— begin —
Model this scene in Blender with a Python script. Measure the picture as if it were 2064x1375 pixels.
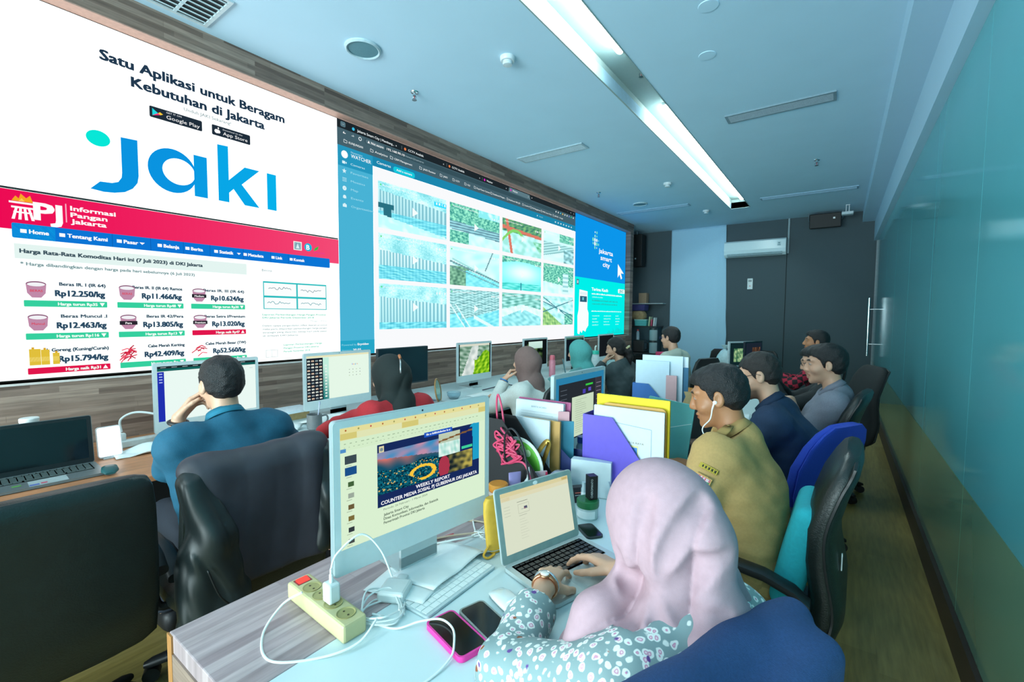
import bpy, bmesh, math, random
import numpy as np
from mathutils import Vector, Matrix
PI = math.pi
random.seed(7)
sc = bpy.context.scene
for _o in list(bpy.data.objects):
    bpy.data.objects.remove(_o, do_unlink=True)
COL = sc.collection

# ---------------------------------------------------------------- camera
yaw, pitch, roll = .62647, .056754, .006827
fwd = Vector((-math.sin(yaw)*math.cos(pitch), math.cos(yaw)*math.cos(pitch), -math.sin(pitch)))
rgt = Vector((math.cos(yaw), math.sin(yaw), 0)); upv = rgt.cross(fwd)
r2 = rgt*math.cos(roll)+upv*math.sin(roll); u2 = -rgt*math.sin(roll)+upv*math.cos(roll)
cd = bpy.data.cameras.new('camera'); cd.sensor_width = 36; cd.sensor_fit = 'HORIZONTAL'
cd.lens = 36*912.5/2064; cd.clip_start = .02; cd.clip_end = 60
cam = bpy.data.objects.new('camera', cd); COL.objects.link(cam)
cam.matrix_world = Matrix(((r2.x, u2.x, -fwd.x, 0), (r2.y, u2.y, -fwd.y, 0), (r2.z, u2.z, -fwd.z, 1.5), (0, 0, 0, 1)))
sc.camera = cam
# ---------------------------------------------------------------- world, lamps, exposure
w = bpy.data.worlds.new('world'); sc.world = w; w.use_nodes = True
w.node_tree.nodes['Background'].inputs[0].default_value = (.35, .5, .55, 1)
w.node_tree.nodes['Background'].inputs[1].default_value = .1
def area(name, loc, size, energy, col, rot=(0, 0, 0)):
    l = bpy.data.lights.new(name, 'AREA'); l.shape = 'RECTANGLE'; l.size, l.size_y = size
    l.energy = energy; l.color = col
    o = bpy.data.objects.new(name, l); COL.objects.link(o); o.location = loc; o.rotation_euler = rot
    return o
# unseen fill lamps added behind the camera: one overhead, one tilted up the room
area('rear_overhead_fill', (-1.6, -2.4, 3.3), (2.4, 1.2), 40, (.86, 1, .98))
area('rear_upward_fill', (-1.5, -5.0, 1.3), (5.5, 2.6), 400, (.76, .96, 1), (-PI/2-.5, 0, PI))
sc.view_settings.view_transform = 'Standard'; sc.view_settings.look = 'None'
sc.view_settings.gamma = 1; sc.view_settings.use_curve_mapping = False
sc.view_settings.exposure = 1.2

# ---------------------------------------------------------------- helpers
def lin(c):
    if isinstance(c, str):
        c = c.lower() if len(c) == 6 else ''.join(q*2 for q in c)
        c = tuple(int(c[i:i+2], 16) for i in (0, 2, 4))
    return tuple(((v/255)/12.92 if v/255 <= .04045 else ((v/255+.055)/1.055)**2.4) for v in c)
_mats = {}
def M(c, rough=.5, metal=0, var=.08, scale=40, bump=0, coat=0, alpha=1, trans=0, bscale=None):
    """procedural principled material: hex base colour broken up by a little noise"""
    key = ('p', c, rough, metal, var, scale, bump, coat, alpha, trans, bscale)
    if key in _mats: return _mats[key]
    m = bpy.data.materials.new('mat_'+str(c)); m.use_nodes = True
    nt = m.node_tree; b = nt.nodes['Principled BSDF']
    rgb = lin(c)
    b.inputs['Base Color'].default_value = (*rgb, 1)
    b.inputs['Roughness'].default_value = rough; b.inputs['Metallic'].default_value = metal
    if coat: b.inputs['Coat Weight'].default_value = coat; b.inputs['Coat Roughness'].default_value = .08
    if alpha < 1: b.inputs['Alpha'].default_value = alpha
    if trans: b.inputs['Transmission Weight'].default_value = trans
    if var or bump:
        tc = nt.nodes.new('ShaderNodeTexCoord')
        n = nt.nodes.new('ShaderNodeTexNoise'); n.inputs['Scale'].default_value = scale; n.inputs['Detail'].default_value = 3
        nt.links.new(tc.outputs['Object'], n.inputs['Vector'])
        if var:
            r = nt.nodes.new('ShaderNodeValToRGB')
            r.color_ramp.elements[0].position = .3; r.color_ramp.elements[1].position = .7
            r.color_ramp.elements[0].color = (*[v*(1-var) for v in rgb], 1)
            r.color_ramp.elements[1].color = (*[min(1, v*(1+var)) for v in rgb], 1)
            nt.links.new(n.outputs['Fac'], r.inputs['Fac']); nt.links.new(r.outputs['Color'], b.inputs['Base Color'])
        if bump:
            n2 = n
            if bscale:
                n2 = nt.nodes.new('ShaderNodeTexNoise'); n2.inputs['Scale'].default_value = bscale
                nt.links.new(tc.outputs['Object'], n2.inputs['Vector'])
            bp = nt.nodes.new('ShaderNodeBump'); bp.inputs['Strength'].default_value = bump; bp.inputs['Distance'].default_value = .01
            nt.links.new(n2.outputs['Fac'], bp.inputs['Height']); nt.links.new(bp.outputs['Normal'], b.inputs['Normal'])
    _mats[key] = m
    return m
def EM(c, s=1, sample=True):
    key = ('e', c, s, sample)
    if key in _mats: return _mats[key]
    m = bpy.data.materials.new('glow_'+str(c)); m.use_nodes = True; nt = m.node_tree
    nt.nodes.remove(nt.nodes['Principled BSDF'])
    e = nt.nodes.new('ShaderNodeEmission'); e.inputs[0].default_value = (*lin(c), 1); e.inputs[1].default_value = s
    nt.links.new(e.outputs[0], nt.nodes['Material Output'].inputs[0])
    if not sample: m.cycles.emission_sampling = 'NONE'
    _mats[key] = m
    return m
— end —
■ Problem to work on
Return every line in the listing that contains the word "scene".

■ The reply
Model this scene in Blender with a Python script. Measure the picture as if it were 2064x1375 pixels.
sc = bpy.context.scene